— Problem to work on —
From the top of the records below down to the line containing "PI = math.pi", reproduce every line exactly.

— Recorded data —
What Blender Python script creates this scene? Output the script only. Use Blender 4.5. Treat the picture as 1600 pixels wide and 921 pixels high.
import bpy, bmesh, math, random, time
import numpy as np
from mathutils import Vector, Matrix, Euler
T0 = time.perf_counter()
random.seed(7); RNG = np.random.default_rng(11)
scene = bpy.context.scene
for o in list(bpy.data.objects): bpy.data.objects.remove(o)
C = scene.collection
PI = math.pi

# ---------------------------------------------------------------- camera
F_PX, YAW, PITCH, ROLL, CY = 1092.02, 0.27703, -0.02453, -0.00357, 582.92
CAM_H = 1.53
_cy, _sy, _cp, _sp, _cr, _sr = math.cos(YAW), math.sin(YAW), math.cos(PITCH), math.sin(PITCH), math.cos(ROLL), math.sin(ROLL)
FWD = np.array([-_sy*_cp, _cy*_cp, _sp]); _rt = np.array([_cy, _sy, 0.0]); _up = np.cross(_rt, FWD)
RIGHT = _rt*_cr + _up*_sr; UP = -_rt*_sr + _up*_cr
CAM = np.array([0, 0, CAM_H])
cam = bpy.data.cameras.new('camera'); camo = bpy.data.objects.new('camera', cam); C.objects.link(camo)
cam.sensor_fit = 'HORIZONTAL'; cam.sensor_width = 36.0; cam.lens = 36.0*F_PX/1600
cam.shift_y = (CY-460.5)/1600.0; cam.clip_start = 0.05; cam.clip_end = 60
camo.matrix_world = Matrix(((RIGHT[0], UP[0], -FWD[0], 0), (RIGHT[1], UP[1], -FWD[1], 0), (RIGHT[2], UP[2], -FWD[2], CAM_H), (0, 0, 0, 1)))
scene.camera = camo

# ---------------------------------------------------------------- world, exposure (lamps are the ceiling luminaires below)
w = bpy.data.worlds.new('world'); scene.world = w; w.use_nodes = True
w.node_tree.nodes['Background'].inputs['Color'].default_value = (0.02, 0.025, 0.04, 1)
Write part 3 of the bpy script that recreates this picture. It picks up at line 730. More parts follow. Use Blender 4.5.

— Task solution —
What Blender Python script creates this scene? Output the script only. Use Blender 4.5. Treat the picture as 1600 pixels wide and 921 pixels high.
import bpy, bmesh, math, random, time
import numpy as np
from mathutils import Vector, Matrix, Euler
T0 = time.perf_counter()
random.seed(7); RNG = np.random.default_rng(11)
scene = bpy.context.scene
for o in list(bpy.data.objects): bpy.data.objects.remove(o)
C = scene.collection
PI = math.pi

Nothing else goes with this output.